What you need to do —
Write out the listing below without alteration, omitting its pictures.

Records shown —
- - -
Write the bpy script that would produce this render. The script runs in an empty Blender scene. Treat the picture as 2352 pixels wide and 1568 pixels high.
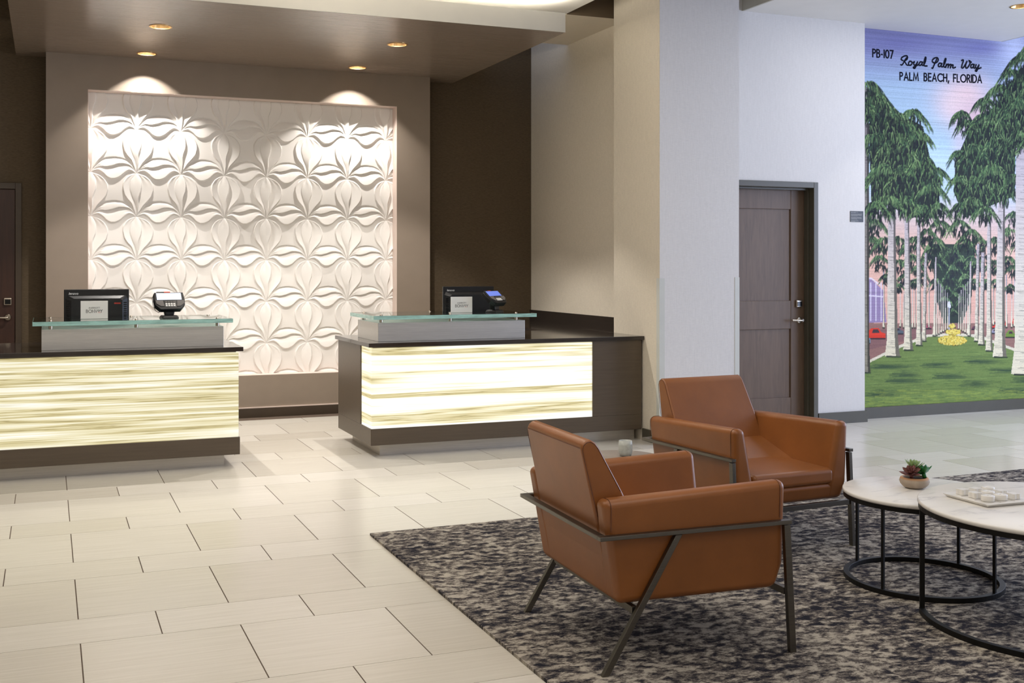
import bpy, bmesh, math, random
import numpy as np
from mathutils import Vector, Matrix, geometry
from math import sin, cos, pi, radians

scene = bpy.context.scene
COL = scene.collection

# ------------------------------------------------------------------ camera
cam_data = bpy.data.cameras.new('camera')
cam = bpy.data.objects.new('camera', cam_data)
COL.objects.link(cam)
cam.location = (0.0, 0.0, 1.455)
cam.rotation_euler = (radians(90), 0, radians(-21.2044))
cam_data.sensor_fit = 'HORIZONTAL'
cam_data.sensor_width = 36.0
cam_data.lens = 2482.07 * 36.0 / 2352.0
cam_data.shift_x = (1176.0 - 1072.0) / 2352.0
cam_data.shift_y = (609.15 - 784.0) / 2352.0
cam_data.clip_end = 200
scene.camera = cam

# ------------------------------------------------------------------ view, world, large lights
vs = scene.view_settings
vs.view_transform = 'Standard'
vs.look = 'None'
vs.gamma = 1.0
vs.use_curve_mapping = False
vs.exposure = 0.0
scene.cycles.max_bounces = 8
scene.cycles.use_denoising = True


def lin(c):
    r = []
    for v in c[:3]:
        v = v / 255.0
        r.append(v / 12.92 if v <= 0.04045 else ((v + 0.055) / 1.055) ** 2.4)
    return (r[0], r[1], r[2], 1.0)


world = bpy.data.worlds.new('world')
scene.world = world
world.use_nodes = True
wbg = world.node_tree.nodes['Background']
wbg.inputs[0].default_value = (0.62, 0.72, 1.0, 1.0)
wbg.inputs[1].default_value = 0.85


def area_light(name, loc, rot, sx, sy, power, color):
    d = bpy.data.lights.new(name, 'AREA')
    d.shape = 'RECTANGLE'
    d.size = sx
    d.size_y = sy
    d.energy = power
    d.color = color
    o = bpy.data.objects.new(name, d)
    COL.objects.link(o)
    o.location = loc
    o.rotation_euler = rot
    return o


COOL = (0.63, 0.72, 1.0)
SOFTWARM = (1.0, 0.92, 0.82)
# daylight entering by the window wall on the right, out of frame
area_light('window_daylight', (11.1, 3.7, 2.0), (0, radians(90), 0), 3.3, 6.8, 400, COOL)
# general ceiling lighting of the lobby
area_light('lobby_ceiling_light', (0.6, 4.4, 3.64), (0, 0, 0), 4.5, 4.5, 77, SOFTWARM)
area_light('lobby_ceiling_light', (2.2, 0.0, 3.64), (0, 0, 0), 3.0, 3.0, 48, SOFTWARM)
area_light('lounge_ceiling_light', (7.3, 5.9, 3.68), (0, 0, 0), 2.2, 3.0, 42, (0.90, 0.92, 1.0))


def fill_point(loc, power, color):  # added fill: unseen point lights without fixtures, brightening the walls and desks
    d = bpy.data.lights.new('lobby_fill_light', 'POINT')
    d.energy = power
    d.color = color
    d.shadow_soft_size = 0.25
    o = bpy.data.objects.new('lobby_fill_light', d)
    COL.objects.link(o)
    o.location = loc


for q, pw in (((-1.6, 5.4, 3.3), 24), ((1.2, 5.4, 3.3), 24), ((2.0, 6.9, 3.5), 26), ((2.9, 4.6, 3.3), 6), ((3.4, 1.8, 3.3), 17)):
    fill_point(q, pw, SOFTWARM)

# ------------------------------------------------------------------ materials
MATS = {}


def nt_new(name):
    m = bpy.data.materials.new(name)
    m.use_nodes = True
    t = m.node_tree
    b = t.nodes['Principled BSDF']
    MATS[name] = m
    return m, t, b


def N(t, kind, **kw):
    n = t.nodes.new(kind)
    for k, v in kw.items():
        setattr(n, k, v)
    return n


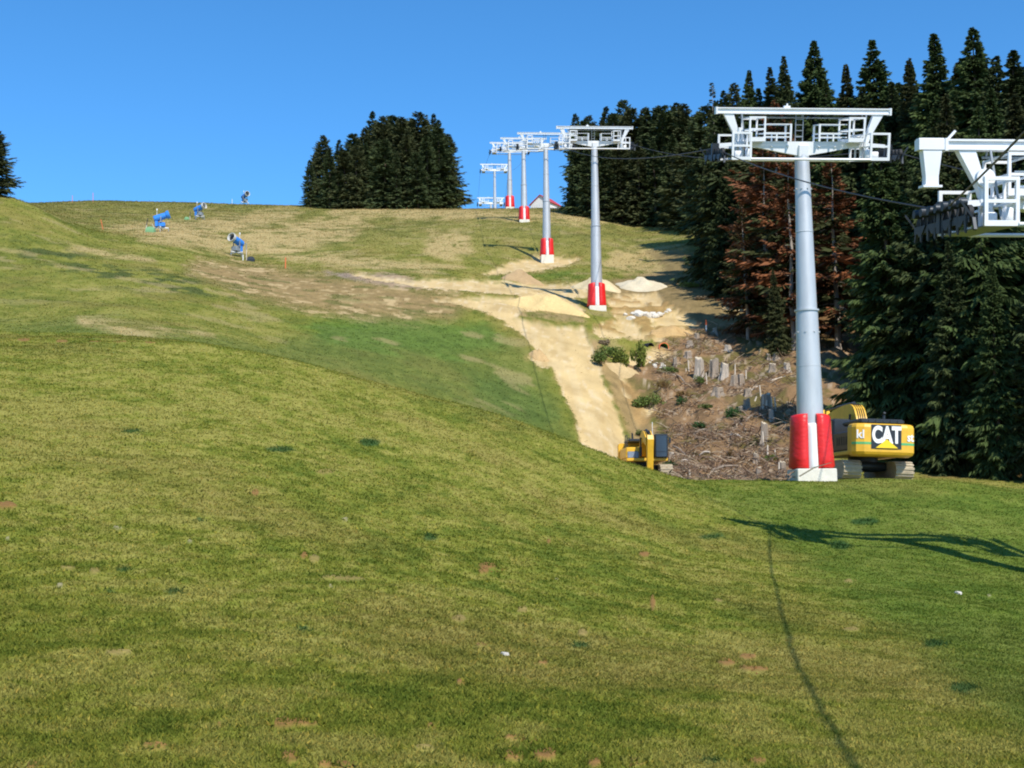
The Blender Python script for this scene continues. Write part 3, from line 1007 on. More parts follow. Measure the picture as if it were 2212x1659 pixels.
# ------------------------------------------------------------------ conifers
def spruce_crown(name, seed, Ht, R, nb, ntw, clear=.04, col=((.018, .034, .012), (.050, .078, .022)), tw=1.0, gap=0.0, thin=.75, droop=1.0, col2=None, topx=1.05):
    g = np.random.default_rng(seed)
    t = np.sort(np.concatenate([g.random(nb - nb // 6) ** .9, 1 - .32 * g.random(nb // 6)]))
    if gap > 0:                                   # storeys of branches with gaps between
        t = np.where(t < .72, (np.floor(t * 26) + g.random(nb) * (1 - gap)) / 26, t)
    h = Ht * (clear + (1 - clear) * t)
    L = R * np.where(t > .55, .45 ** thin * ((1 - t) / .45) ** topx, (1 - t) ** thin) * np.where(t < .6, g.uniform(.45, 1.15, nb), g.uniform(.6, 1.15, nb)) * (.75 + .25 * np.minimum(1, t * 6 + .3)) + .05
    az = g.uniform(0, 2 * math.pi, nb)
    # one-sided crowns and bites
    L = L * (1 + .16 * np.sin(az + g.uniform(0, 6)) + .10 * np.sin(2 * az + 9 * t))
    slope = -.42 * droop + .85 * t + g.normal(0, .12, nb)
    shade = g.uniform(0, 1, nb)
    other = (g.random(nb) < .36)[:, None]
    V, C = [], []
    for k in range(ntw):
        s = .12 + .88 * (k + g.random(nb)) / ntw
        r = L * s
        z = h + L * (slope * s - .10 * s + .20 * s ** 3)
        px, py = np.cos(az) * r, np.sin(az) * r
        for side in (-1, 1):
            ang = az + side * g.uniform(.2, 1.0, nb) * (1.1 - .35 * s)
            tl = (L * .36 * (1.14 - s) + .12 + .10 * g.random(nb) + .10 * (1 - t)) * tw * g.uniform(.7, 1.25, nb)
            dz = tl * (slope * .6 - .28 * droop + g.normal(0, .18, nb))
            d = np.stack([np.cos(ang) * tl, np.sin(ang) * tl, dz], -1)
            wv = g.normal(0, 1, (nb, 3))
            wv -= d * (np.sum(wv * d, -1) / np.sum(d * d, -1))[:, None]
            wv /= np.linalg.norm(wv, axis=1)[:, None]
            wv *= (tl * .105 + .022)[:, None]
            p = np.stack([px, py, z], -1)
            V.append(np.stack([p, p + d * .55 + wv, p + d, p + d * .55 - wv], 1))
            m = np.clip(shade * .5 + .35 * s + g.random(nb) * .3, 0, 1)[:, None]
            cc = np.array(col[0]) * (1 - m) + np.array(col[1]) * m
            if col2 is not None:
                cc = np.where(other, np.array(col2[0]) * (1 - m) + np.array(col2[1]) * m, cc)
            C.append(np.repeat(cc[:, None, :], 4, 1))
    # leader
    n = 26
    zz = Ht * (1 - .07 * np.linspace(0, 1, n) ** 1.3)
    a = g.uniform(0, 6.28, n)
    l = .06 + .42 * np.linspace(0, 1, n)
    p = np.stack([0 * zz, 0 * zz, zz], -1)
    d = np.stack([np.cos(a) * l, np.sin(a) * l, l * .5], -1)
    w = np.array([0, 0, .045])
    V.append(np.stack([p, p + d * .5 + w, p + d, p + d * .5 - w], 1))
    C.append(np.full((n, 4, 3), col[1]))
    V = np.concatenate(V).reshape(-1, 3)
    C = np.concatenate(C).reshape(-1, 3)
    return np_mesh(name, V, np.arange(len(V)).reshape(-1, 4), M['needle'], C)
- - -
Answer to the exercise —
Write the bpy script that would produce this render. The script runs in an empty Blender scene. Treat the picture as 2352 pixels wide and 1568 pixels high.
import bpy, bmesh, math, random
import numpy as np
from mathutils import Vector, Matrix, geometry
from math import sin, cos, pi, radians

scene = bpy.context.scene
COL = scene.collection

# ------------------------------------------------------------------ camera
cam_data = bpy.data.cameras.new('camera')
cam = bpy.data.objects.new('camera', cam_data)
COL.objects.link(cam)
cam.location = (0.0, 0.0, 1.455)
cam.rotation_euler = (radians(90), 0, radians(-21.2044))
cam_data.sensor_fit = 'HORIZONTAL'
cam_data.sensor_width = 36.0
cam_data.lens = 2482.07 * 36.0 / 2352.0
cam_data.shift_x = (1176.0 - 1072.0) / 2352.0
cam_data.shift_y = (609.15 - 784.0) / 2352.0
cam_data.clip_end = 200
scene.camera = cam

# ------------------------------------------------------------------ view, world, large lights
vs = scene.view_settings
vs.view_transform = 'Standard'
vs.look = 'None'
vs.gamma = 1.0
vs.use_curve_mapping = False
vs.exposure = 0.0
scene.cycles.max_bounces = 8
scene.cycles.use_denoising = True


def lin(c):
    r = []
    for v in c[:3]:
        v = v / 255.0
        r.append(v / 12.92 if v <= 0.04045 else ((v + 0.055) / 1.055) ** 2.4)
    return (r[0], r[1], r[2], 1.0)


world = bpy.data.worlds.new('world')
scene.world = world
world.use_nodes = True
wbg = world.node_tree.nodes['Background']
wbg.inputs[0].default_value = (0.62, 0.72, 1.0, 1.0)
wbg.inputs[1].default_value = 0.85


def area_light(name, loc, rot, sx, sy, power, color):
    d = bpy.data.lights.new(name, 'AREA')
    d.shape = 'RECTANGLE'
    d.size = sx
    d.size_y = sy
    d.energy = power
    d.color = color
    o = bpy.data.objects.new(name, d)
    COL.objects.link(o)
    o.location = loc
    o.rotation_euler = rot
    return o


COOL = (0.63, 0.72, 1.0)
SOFTWARM = (1.0, 0.92, 0.82)
# daylight entering by the window wall on the right, out of frame
area_light('window_daylight', (11.1, 3.7, 2.0), (0, radians(90), 0), 3.3, 6.8, 400, COOL)
# general ceiling lighting of the lobby
area_light('lobby_ceiling_light', (0.6, 4.4, 3.64), (0, 0, 0), 4.5, 4.5, 77, SOFTWARM)
area_light('lobby_ceiling_light', (2.2, 0.0, 3.64), (0, 0, 0), 3.0, 3.0, 48, SOFTWARM)
area_light('lounge_ceiling_light', (7.3, 5.9, 3.68), (0, 0, 0), 2.2, 3.0, 42, (0.90, 0.92, 1.0))


def fill_point(loc, power, color):  # added fill: unseen point lights without fixtures, brightening the walls and desks
    d = bpy.data.lights.new('lobby_fill_light', 'POINT')
    d.energy = power
    d.color = color
    d.shadow_soft_size = 0.25
    o = bpy.data.objects.new('lobby_fill_light', d)
    COL.objects.link(o)
    o.location = loc


for q, pw in (((-1.6, 5.4, 3.3), 24), ((1.2, 5.4, 3.3), 24), ((2.0, 6.9, 3.5), 26), ((2.9, 4.6, 3.3), 6), ((3.4, 1.8, 3.3), 17)):
    fill_point(q, pw, SOFTWARM)

# ------------------------------------------------------------------ materials
MATS = {}


def nt_new(name):
    m = bpy.data.materials.new(name)
    m.use_nodes = True
    t = m.node_tree
    b = t.nodes['Principled BSDF']
    MATS[name] = m
    return m, t, b


def N(t, kind, **kw):
    n = t.nodes.new(kind)
    for k, v in kw.items():
        setattr(n, k, v)
    return n


The Blender Python script for this scene continues. Write part 3, from line 1007 on. More parts follow. Measure the picture as if it were 2212x1659 pixels.
# ------------------------------------------------------------------ conifers
def spruce_crown(name, seed, Ht, R, nb, ntw, clear=.04, col=((.018, .034, .012), (.050, .078, .022)), tw=1.0, gap=0.0, thin=.75, droop=1.0, col2=None, topx=1.05):
    g = np.random.default_rng(seed)
    t = np.sort(np.concatenate([g.random(nb - nb // 6) ** .9, 1 - .32 * g.random(nb // 6)]))
    if gap > 0:                                   # storeys of branches with gaps between
        t = np.where(t < .72, (np.floor(t * 26) + g.random(nb) * (1 - gap)) / 26, t)
    h = Ht * (clear + (1 - clear) * t)
    L = R * np.where(t > .55, .45 ** thin * ((1 - t) / .45) ** topx, (1 - t) ** thin) * np.where(t < .6, g.uniform(.45, 1.15, nb), g.uniform(.6, 1.15, nb)) * (.75 + .25 * np.minimum(1, t * 6 + .3)) + .05
    az = g.uniform(0, 2 * math.pi, nb)
    # one-sided crowns and bites
    L = L * (1 + .16 * np.sin(az + g.uniform(0, 6)) + .10 * np.sin(2 * az + 9 * t))
    slope = -.42 * droop + .85 * t + g.normal(0, .12, nb)
    shade = g.uniform(0, 1, nb)
    other = (g.random(nb) < .36)[:, None]
    V, C = [], []
    for k in range(ntw):
        s = .12 + .88 * (k + g.random(nb)) / ntw
        r = L * s
        z = h + L * (slope * s - .10 * s + .20 * s ** 3)
        px, py = np.cos(az) * r, np.sin(az) * r
        for side in (-1, 1):
            ang = az + side * g.uniform(.2, 1.0, nb) * (1.1 - .35 * s)
            tl = (L * .36 * (1.14 - s) + .12 + .10 * g.random(nb) + .10 * (1 - t)) * tw * g.uniform(.7, 1.25, nb)
            dz = tl * (slope * .6 - .28 * droop + g.normal(0, .18, nb))
            d = np.stack([np.cos(ang) * tl, np.sin(ang) * tl, dz], -1)
            wv = g.normal(0, 1, (nb, 3))
            wv -= d * (np.sum(wv * d, -1) / np.sum(d * d, -1))[:, None]
            wv /= np.linalg.norm(wv, axis=1)[:, None]
            wv *= (tl * .105 + .022)[:, None]
            p = np.stack([px, py, z], -1)
            V.append(np.stack([p, p + d * .55 + wv, p + d, p + d * .55 - wv], 1))
            m = np.clip(shade * .5 + .35 * s + g.random(nb) * .3, 0, 1)[:, None]
            cc = np.array(col[0]) * (1 - m) + np.array(col[1]) * m
            if col2 is not None:
                cc = np.where(other, np.array(col2[0]) * (1 - m) + np.array(col2[1]) * m, cc)
            C.append(np.repeat(cc[:, None, :], 4, 1))
    # leader
    n = 26
    zz = Ht * (1 - .07 * np.linspace(0, 1, n) ** 1.3)
    a = g.uniform(0, 6.28, n)
    l = .06 + .42 * np.linspace(0, 1, n)
    p = np.stack([0 * zz, 0 * zz, zz], -1)
    d = np.stack([np.cos(a) * l, np.sin(a) * l, l * .5], -1)
    w = np.array([0, 0, .045])
    V.append(np.stack([p, p + d * .5 + w, p + d, p + d * .5 - w], 1))
    C.append(np.full((n, 4, 3), col[1]))
    V = np.concatenate(V).reshape(-1, 3)
    C = np.concatenate(C).reshape(-1, 3)
    return np_mesh(name, V, np.arange(len(V)).reshape(-1, 4), M['needle'], C)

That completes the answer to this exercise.